▼

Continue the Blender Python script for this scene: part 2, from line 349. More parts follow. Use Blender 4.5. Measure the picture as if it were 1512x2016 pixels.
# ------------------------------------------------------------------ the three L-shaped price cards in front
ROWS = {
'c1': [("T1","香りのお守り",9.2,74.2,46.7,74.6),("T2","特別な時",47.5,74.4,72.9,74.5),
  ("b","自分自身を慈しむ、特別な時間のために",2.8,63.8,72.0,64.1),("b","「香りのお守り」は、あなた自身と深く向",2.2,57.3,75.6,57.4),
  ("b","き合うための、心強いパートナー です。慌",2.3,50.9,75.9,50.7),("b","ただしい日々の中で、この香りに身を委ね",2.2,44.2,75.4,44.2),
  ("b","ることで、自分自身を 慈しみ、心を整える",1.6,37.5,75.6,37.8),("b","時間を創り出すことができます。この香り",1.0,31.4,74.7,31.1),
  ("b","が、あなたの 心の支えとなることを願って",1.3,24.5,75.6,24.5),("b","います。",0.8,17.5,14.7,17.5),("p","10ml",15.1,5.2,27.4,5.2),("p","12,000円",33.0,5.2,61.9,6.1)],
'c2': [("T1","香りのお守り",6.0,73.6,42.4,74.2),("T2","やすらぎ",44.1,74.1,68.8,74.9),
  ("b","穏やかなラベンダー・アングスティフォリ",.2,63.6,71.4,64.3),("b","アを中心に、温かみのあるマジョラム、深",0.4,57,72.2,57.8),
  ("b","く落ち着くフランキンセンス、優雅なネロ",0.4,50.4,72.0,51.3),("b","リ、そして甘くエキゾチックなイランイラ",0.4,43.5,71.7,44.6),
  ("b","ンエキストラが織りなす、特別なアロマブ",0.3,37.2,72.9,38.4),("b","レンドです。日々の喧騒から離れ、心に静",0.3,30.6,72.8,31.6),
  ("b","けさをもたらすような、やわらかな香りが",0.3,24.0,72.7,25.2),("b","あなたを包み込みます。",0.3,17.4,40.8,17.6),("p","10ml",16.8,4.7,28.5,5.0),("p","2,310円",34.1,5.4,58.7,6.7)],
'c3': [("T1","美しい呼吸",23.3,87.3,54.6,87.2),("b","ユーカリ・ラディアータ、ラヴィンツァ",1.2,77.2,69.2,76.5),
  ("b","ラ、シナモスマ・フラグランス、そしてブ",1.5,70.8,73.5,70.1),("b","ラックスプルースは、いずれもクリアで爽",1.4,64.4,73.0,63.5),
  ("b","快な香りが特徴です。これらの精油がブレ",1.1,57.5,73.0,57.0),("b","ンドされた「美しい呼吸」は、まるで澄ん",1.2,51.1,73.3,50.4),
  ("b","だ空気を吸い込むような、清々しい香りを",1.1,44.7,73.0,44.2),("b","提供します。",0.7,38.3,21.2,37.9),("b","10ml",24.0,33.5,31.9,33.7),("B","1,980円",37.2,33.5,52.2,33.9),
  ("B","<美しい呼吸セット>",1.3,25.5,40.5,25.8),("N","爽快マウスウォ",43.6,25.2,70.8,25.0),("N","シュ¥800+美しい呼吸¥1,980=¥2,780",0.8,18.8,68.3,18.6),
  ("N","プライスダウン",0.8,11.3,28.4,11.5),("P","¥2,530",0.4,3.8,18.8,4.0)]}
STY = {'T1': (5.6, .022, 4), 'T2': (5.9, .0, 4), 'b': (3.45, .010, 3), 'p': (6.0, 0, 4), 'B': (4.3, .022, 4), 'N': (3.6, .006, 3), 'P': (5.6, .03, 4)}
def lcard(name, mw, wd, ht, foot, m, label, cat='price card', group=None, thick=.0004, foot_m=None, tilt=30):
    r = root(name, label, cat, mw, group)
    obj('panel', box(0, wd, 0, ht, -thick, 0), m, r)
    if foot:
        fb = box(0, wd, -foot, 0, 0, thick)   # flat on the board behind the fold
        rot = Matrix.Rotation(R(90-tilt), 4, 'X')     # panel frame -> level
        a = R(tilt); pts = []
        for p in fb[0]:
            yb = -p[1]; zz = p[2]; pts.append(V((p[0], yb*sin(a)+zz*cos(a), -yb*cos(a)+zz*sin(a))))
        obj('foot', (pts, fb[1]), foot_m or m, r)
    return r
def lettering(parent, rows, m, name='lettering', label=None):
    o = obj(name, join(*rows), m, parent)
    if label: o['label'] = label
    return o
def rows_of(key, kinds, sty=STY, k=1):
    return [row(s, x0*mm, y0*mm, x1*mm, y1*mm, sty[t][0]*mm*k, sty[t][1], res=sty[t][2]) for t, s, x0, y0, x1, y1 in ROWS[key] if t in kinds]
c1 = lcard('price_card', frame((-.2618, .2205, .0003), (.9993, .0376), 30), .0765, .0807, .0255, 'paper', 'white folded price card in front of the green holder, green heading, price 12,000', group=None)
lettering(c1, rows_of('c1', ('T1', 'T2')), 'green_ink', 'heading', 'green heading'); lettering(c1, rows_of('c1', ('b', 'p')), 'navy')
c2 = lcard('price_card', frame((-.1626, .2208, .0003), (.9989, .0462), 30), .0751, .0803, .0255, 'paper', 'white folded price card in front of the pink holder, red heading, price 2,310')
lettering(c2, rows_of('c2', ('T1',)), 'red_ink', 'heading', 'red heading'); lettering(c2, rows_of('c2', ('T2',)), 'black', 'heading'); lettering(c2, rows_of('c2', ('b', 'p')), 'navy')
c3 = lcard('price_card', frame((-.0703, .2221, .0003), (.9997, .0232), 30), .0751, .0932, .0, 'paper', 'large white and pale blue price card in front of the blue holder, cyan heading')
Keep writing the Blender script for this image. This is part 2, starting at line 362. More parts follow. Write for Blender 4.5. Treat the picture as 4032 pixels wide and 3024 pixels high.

▲

Reproduce every entry shown above, precisely as it stands.

Continue the Blender Python script for this scene: part 2, from line 349. More parts follow. Use Blender 4.5. Measure the picture as if it were 1512x2016 pixels.
# ------------------------------------------------------------------ the three L-shaped price cards in front
ROWS = {
'c1': [("T1","香りのお守り",9.2,74.2,46.7,74.6),("T2","特別な時",47.5,74.4,72.9,74.5),
  ("b","自分自身を慈しむ、特別な時間のために",2.8,63.8,72.0,64.1),("b","「香りのお守り」は、あなた自身と深く向",2.2,57.3,75.6,57.4),
  ("b","き合うための、心強いパートナー です。慌",2.3,50.9,75.9,50.7),("b","ただしい日々の中で、この香りに身を委ね",2.2,44.2,75.4,44.2),
  ("b","ることで、自分自身を 慈しみ、心を整える",1.6,37.5,75.6,37.8),("b","時間を創り出すことができます。この香り",1.0,31.4,74.7,31.1),
  ("b","が、あなたの 心の支えとなることを願って",1.3,24.5,75.6,24.5),("b","います。",0.8,17.5,14.7,17.5),("p","10ml",15.1,5.2,27.4,5.2),("p","12,000円",33.0,5.2,61.9,6.1)],
'c2': [("T1","香りのお守り",6.0,73.6,42.4,74.2),("T2","やすらぎ",44.1,74.1,68.8,74.9),
  ("b","穏やかなラベンダー・アングスティフォリ",.2,63.6,71.4,64.3),("b","アを中心に、温かみのあるマジョラム、深",0.4,57,72.2,57.8),
  ("b","く落ち着くフランキンセンス、優雅なネロ",0.4,50.4,72.0,51.3),("b","リ、そして甘くエキゾチックなイランイラ",0.4,43.5,71.7,44.6),
  ("b","ンエキストラが織りなす、特別なアロマブ",0.3,37.2,72.9,38.4),("b","レンドです。日々の喧騒から離れ、心に静",0.3,30.6,72.8,31.6),
  ("b","けさをもたらすような、やわらかな香りが",0.3,24.0,72.7,25.2),("b","あなたを包み込みます。",0.3,17.4,40.8,17.6),("p","10ml",16.8,4.7,28.5,5.0),("p","2,310円",34.1,5.4,58.7,6.7)],
'c3': [("T1","美しい呼吸",23.3,87.3,54.6,87.2),("b","ユーカリ・ラディアータ、ラヴィンツァ",1.2,77.2,69.2,76.5),
  ("b","ラ、シナモスマ・フラグランス、そしてブ",1.5,70.8,73.5,70.1),("b","ラックスプルースは、いずれもクリアで爽",1.4,64.4,73.0,63.5),
  ("b","快な香りが特徴です。これらの精油がブレ",1.1,57.5,73.0,57.0),("b","ンドされた「美しい呼吸」は、まるで澄ん",1.2,51.1,73.3,50.4),
  ("b","だ空気を吸い込むような、清々しい香りを",1.1,44.7,73.0,44.2),("b","提供します。",0.7,38.3,21.2,37.9),("b","10ml",24.0,33.5,31.9,33.7),("B","1,980円",37.2,33.5,52.2,33.9),
  ("B","<美しい呼吸セット>",1.3,25.5,40.5,25.8),("N","爽快マウスウォ",43.6,25.2,70.8,25.0),("N","シュ¥800+美しい呼吸¥1,980=¥2,780",0.8,18.8,68.3,18.6),
  ("N","プライスダウン",0.8,11.3,28.4,11.5),("P","¥2,530",0.4,3.8,18.8,4.0)]}
STY = {'T1': (5.6, .022, 4), 'T2': (5.9, .0, 4), 'b': (3.45, .010, 3), 'p': (6.0, 0, 4), 'B': (4.3, .022, 4), 'N': (3.6, .006, 3), 'P': (5.6, .03, 4)}
def lcard(name, mw, wd, ht, foot, m, label, cat='price card', group=None, thick=.0004, foot_m=None, tilt=30):
    r = root(name, label, cat, mw, group)
    obj('panel', box(0, wd, 0, ht, -thick, 0), m, r)
    if foot:
        fb = box(0, wd, -foot, 0, 0, thick)   # flat on the board behind the fold
        rot = Matrix.Rotation(R(90-tilt), 4, 'X')     # panel frame -> level
        a = R(tilt); pts = []
        for p in fb[0]:
            yb = -p[1]; zz = p[2]; pts.append(V((p[0], yb*sin(a)+zz*cos(a), -yb*cos(a)+zz*sin(a))))
        obj('foot', (pts, fb[1]), foot_m or m, r)
    return r
def lettering(parent, rows, m, name='lettering', label=None):
    o = obj(name, join(*rows), m, parent)
    if label: o['label'] = label
    return o
def rows_of(key, kinds, sty=STY, k=1):
    return [row(s, x0*mm, y0*mm, x1*mm, y1*mm, sty[t][0]*mm*k, sty[t][1], res=sty[t][2]) for t, s, x0, y0, x1, y1 in ROWS[key] if t in kinds]
c1 = lcard('price_card', frame((-.2618, .2205, .0003), (.9993, .0376), 30), .0765, .0807, .0255, 'paper', 'white folded price card in front of the green holder, green heading, price 12,000', group=None)
lettering(c1, rows_of('c1', ('T1', 'T2')), 'green_ink', 'heading', 'green heading'); lettering(c1, rows_of('c1', ('b', 'p')), 'navy')
c2 = lcard('price_card', frame((-.1626, .2208, .0003), (.9989, .0462), 30), .0751, .0803, .0255, 'paper', 'white folded price card in front of the pink holder, red heading, price 2,310')
lettering(c2, rows_of('c2', ('T1',)), 'red_ink', 'heading', 'red heading'); lettering(c2, rows_of('c2', ('T2',)), 'black', 'heading'); lettering(c2, rows_of('c2', ('b', 'p')), 'navy')
c3 = lcard('price_card', frame((-.0703, .2221, .0003), (.9997, .0232), 30), .0751, .0932, .0, 'paper', 'large white and pale blue price card in front of the blue holder, cyan heading')
Keep writing the Blender script for this image. This is part 2, starting at line 362. More parts follow. Write for Blender 4.5. Treat the picture as 4032 pixels wide and 3024 pixels high.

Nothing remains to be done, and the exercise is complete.